#### AVAILABLE DATA ####

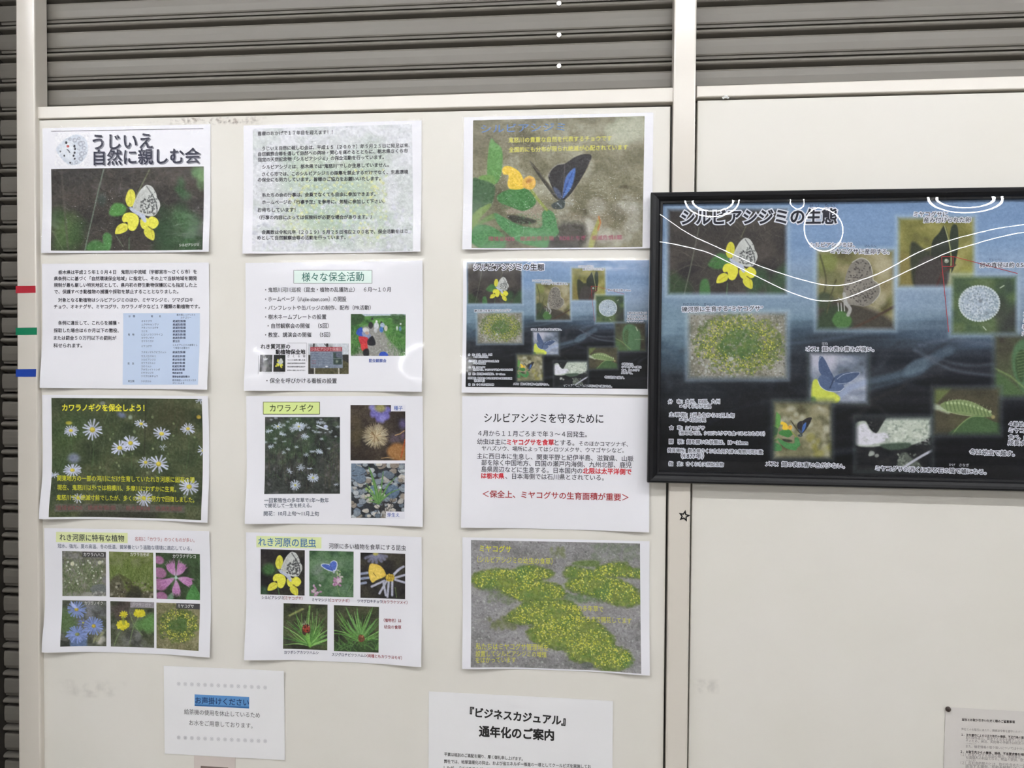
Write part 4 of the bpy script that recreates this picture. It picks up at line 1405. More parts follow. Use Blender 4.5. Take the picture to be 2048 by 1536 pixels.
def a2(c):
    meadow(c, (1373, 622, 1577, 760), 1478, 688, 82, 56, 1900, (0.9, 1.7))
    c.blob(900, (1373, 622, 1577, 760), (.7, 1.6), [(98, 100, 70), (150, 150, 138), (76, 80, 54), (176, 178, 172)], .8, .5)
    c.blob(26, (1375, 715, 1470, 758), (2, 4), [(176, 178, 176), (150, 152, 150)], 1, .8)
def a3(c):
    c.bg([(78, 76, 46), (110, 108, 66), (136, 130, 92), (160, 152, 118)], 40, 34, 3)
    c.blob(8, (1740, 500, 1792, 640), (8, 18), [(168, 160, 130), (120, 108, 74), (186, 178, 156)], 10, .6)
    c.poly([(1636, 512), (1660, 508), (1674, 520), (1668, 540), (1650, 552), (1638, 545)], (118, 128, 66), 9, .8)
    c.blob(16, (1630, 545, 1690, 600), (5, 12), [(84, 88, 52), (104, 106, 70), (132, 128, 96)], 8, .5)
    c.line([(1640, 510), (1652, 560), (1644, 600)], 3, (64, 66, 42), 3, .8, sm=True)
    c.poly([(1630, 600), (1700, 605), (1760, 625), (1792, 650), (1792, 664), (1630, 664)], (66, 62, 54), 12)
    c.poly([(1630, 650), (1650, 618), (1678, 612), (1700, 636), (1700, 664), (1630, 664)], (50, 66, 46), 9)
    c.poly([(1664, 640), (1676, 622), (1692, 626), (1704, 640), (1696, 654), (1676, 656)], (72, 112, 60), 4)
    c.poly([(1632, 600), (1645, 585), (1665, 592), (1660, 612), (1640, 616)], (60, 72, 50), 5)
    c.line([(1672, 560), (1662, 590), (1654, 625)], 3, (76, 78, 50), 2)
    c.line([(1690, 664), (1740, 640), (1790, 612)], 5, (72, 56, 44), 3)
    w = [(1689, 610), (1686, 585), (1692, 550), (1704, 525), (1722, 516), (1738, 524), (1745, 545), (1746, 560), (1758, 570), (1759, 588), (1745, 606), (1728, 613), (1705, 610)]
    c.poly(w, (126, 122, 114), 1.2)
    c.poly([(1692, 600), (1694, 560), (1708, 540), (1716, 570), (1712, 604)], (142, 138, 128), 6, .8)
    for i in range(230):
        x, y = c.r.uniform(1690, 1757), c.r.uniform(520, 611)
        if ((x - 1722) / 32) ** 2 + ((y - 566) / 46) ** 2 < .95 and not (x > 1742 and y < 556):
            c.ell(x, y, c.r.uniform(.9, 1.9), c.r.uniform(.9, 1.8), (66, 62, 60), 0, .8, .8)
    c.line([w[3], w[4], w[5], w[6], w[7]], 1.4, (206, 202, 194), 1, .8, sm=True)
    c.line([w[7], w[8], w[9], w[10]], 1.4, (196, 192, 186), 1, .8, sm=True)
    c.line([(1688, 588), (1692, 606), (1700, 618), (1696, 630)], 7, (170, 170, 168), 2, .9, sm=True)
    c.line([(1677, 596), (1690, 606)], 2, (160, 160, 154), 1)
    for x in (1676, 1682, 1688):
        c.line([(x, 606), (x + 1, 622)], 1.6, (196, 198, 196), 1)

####

### [SET PROBLEM]
All of the lines above should be printed exactly, minus the pictures.

### [CORRECT OUTPUT]
Write part 4 of the bpy script that recreates this picture. It picks up at line 1405. More parts follow. Use Blender 4.5. Take the picture to be 2048 by 1536 pixels.
def a2(c):
    meadow(c, (1373, 622, 1577, 760), 1478, 688, 82, 56, 1900, (0.9, 1.7))
    c.blob(900, (1373, 622, 1577, 760), (.7, 1.6), [(98, 100, 70), (150, 150, 138), (76, 80, 54), (176, 178, 172)], .8, .5)
    c.blob(26, (1375, 715, 1470, 758), (2, 4), [(176, 178, 176), (150, 152, 150)], 1, .8)
def a3(c):
    c.bg([(78, 76, 46), (110, 108, 66), (136, 130, 92), (160, 152, 118)], 40, 34, 3)
    c.blob(8, (1740, 500, 1792, 640), (8, 18), [(168, 160, 130), (120, 108, 74), (186, 178, 156)], 10, .6)
    c.poly([(1636, 512), (1660, 508), (1674, 520), (1668, 540), (1650, 552), (1638, 545)], (118, 128, 66), 9, .8)
    c.blob(16, (1630, 545, 1690, 600), (5, 12), [(84, 88, 52), (104, 106, 70), (132, 128, 96)], 8, .5)
    c.line([(1640, 510), (1652, 560), (1644, 600)], 3, (64, 66, 42), 3, .8, sm=True)
    c.poly([(1630, 600), (1700, 605), (1760, 625), (1792, 650), (1792, 664), (1630, 664)], (66, 62, 54), 12)
    c.poly([(1630, 650), (1650, 618), (1678, 612), (1700, 636), (1700, 664), (1630, 664)], (50, 66, 46), 9)
    c.poly([(1664, 640), (1676, 622), (1692, 626), (1704, 640), (1696, 654), (1676, 656)], (72, 112, 60), 4)
    c.poly([(1632, 600), (1645, 585), (1665, 592), (1660, 612), (1640, 616)], (60, 72, 50), 5)
    c.line([(1672, 560), (1662, 590), (1654, 625)], 3, (76, 78, 50), 2)
    c.line([(1690, 664), (1740, 640), (1790, 612)], 5, (72, 56, 44), 3)
    w = [(1689, 610), (1686, 585), (1692, 550), (1704, 525), (1722, 516), (1738, 524), (1745, 545), (1746, 560), (1758, 570), (1759, 588), (1745, 606), (1728, 613), (1705, 610)]
    c.poly(w, (126, 122, 114), 1.2)
    c.poly([(1692, 600), (1694, 560), (1708, 540), (1716, 570), (1712, 604)], (142, 138, 128), 6, .8)
    for i in range(230):
        x, y = c.r.uniform(1690, 1757), c.r.uniform(520, 611)
        if ((x - 1722) / 32) ** 2 + ((y - 566) / 46) ** 2 < .95 and not (x > 1742 and y < 556):
            c.ell(x, y, c.r.uniform(.9, 1.9), c.r.uniform(.9, 1.8), (66, 62, 60), 0, .8, .8)
    c.line([w[3], w[4], w[5], w[6], w[7]], 1.4, (206, 202, 194), 1, .8, sm=True)
    c.line([w[7], w[8], w[9], w[10]], 1.4, (196, 192, 186), 1, .8, sm=True)
    c.line([(1688, 588), (1692, 606), (1700, 618), (1696, 630)], 7, (170, 170, 168), 2, .9, sm=True)
    c.line([(1677, 596), (1690, 606)], 2, (160, 160, 154), 1)
    for x in (1676, 1682, 1688):
        c.line([(x, 606), (x + 1, 622)], 1.6, (196, 198, 196), 1)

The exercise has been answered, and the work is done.